Chelsea chairman: Abramovich still committed to our club

5 April 2019

Photo: Getty Images Abramovich has missed Chelsea games since May 2018, but according to chairman, Abramovich is in contact with the club “several times a day."

Despite missing Chelsea games since May 2018, Abramovich is in contact with the club “several times a day," according to chairman.

Chelsea are trying to educate racist and anti-Semitic supporters instead of stadium bans.

Nikolaj Babis Nielsen

Rumours have been growing about Chelsea-owner Roman Abramovich’s lack of attendance at Stamford Bridge. Some of them are even about him wanting to sell the club. But Abramovich was denied a UK visa in May 2018, has sought Israeli citizenship and moved to Tel Aviv, which explains his absence.

Even though it is thought he has missed all games since his visa was denied, Abramovich is still very much committed to the club, according to chairman Bruce Buck.

“Everything he’s doing reaffirms his commitment to Chelsea,” Buck told Sky Sports News.

Buck also said that the club is in contact with Abramovich several times a day, talking about players, commercial activities and good causes.

Fighting racism and anti-Semitism 

One of the good causes Buck is talking about is a recent donation made by Abramovich to the Imperial War Museum’s new Holocaust Galleries opening in 2021. At the Chelsea Foundation’s event ‘Light From The Dark’, Buck addressed Abramovich’s concerns about the anti-Semitism being linked to some of the club’s supporters.

“He’s checking in with us regularly as to how it’s going and what we’re doing and what effect we’re having, so yes it’s very important to him,” Buck said.

Chelsea supporters were accused of anti-Semitic chanting during a Europa-League Match against Hungarian side Vidi, and Chelsea suspended four fans in December for hurling racist chants at Manchester City forward Raheem Sterling.

Education instead of bans

Buck told BBC Radio 4’s Beyond Today podcast that Chelsea have changed their approach to deaing with racism and anti-Semitism. Normally any racism or anti-Semitism would result in a stadium ban, but Buck and Chelsea are trying a different approach.

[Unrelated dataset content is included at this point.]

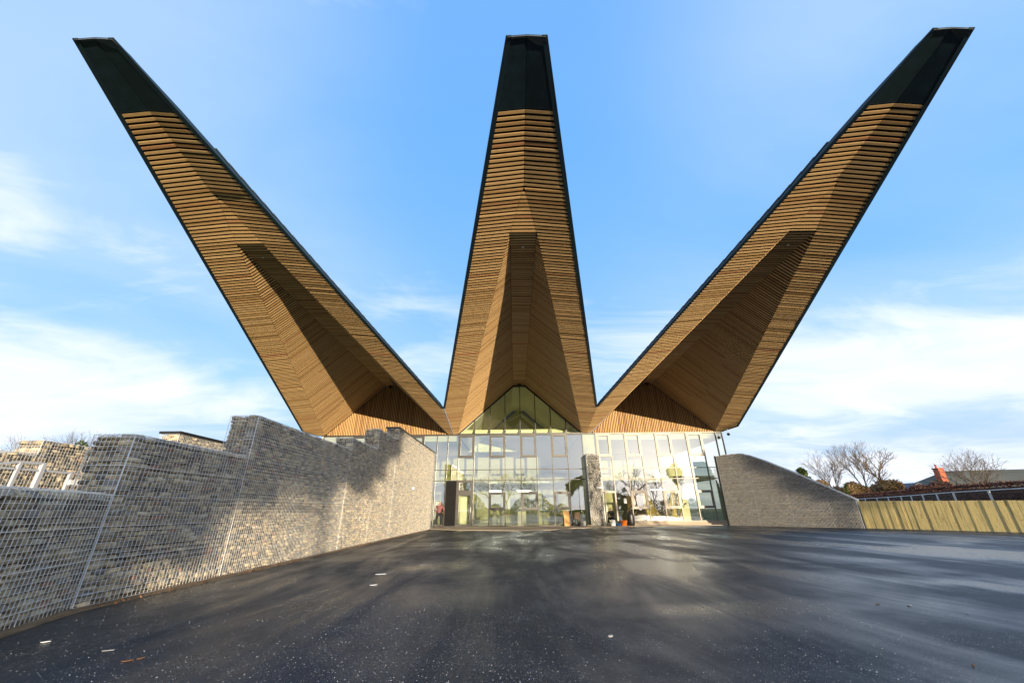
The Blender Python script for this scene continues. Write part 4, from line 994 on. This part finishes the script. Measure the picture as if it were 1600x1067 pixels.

“We believe with certain activity the best way to deal with it is education … If we ban them from the stadium for three years, they are not going to change their behaviour. They will become more racist or more anti-Semitic,” Buck said.

Instead Chelsea are to have an educational approach. The club write to the alleged offenders and ask them to comment on what they have done. If the individual writes back, the club decide whether it would be better to respond with education instead of a ban. Recently the club have taken groups of 150 fans and around 30 club staff and young players to visit the Auschwitz concentration camp in Poland to give some perspective on the Holocaust and anti-Semitism.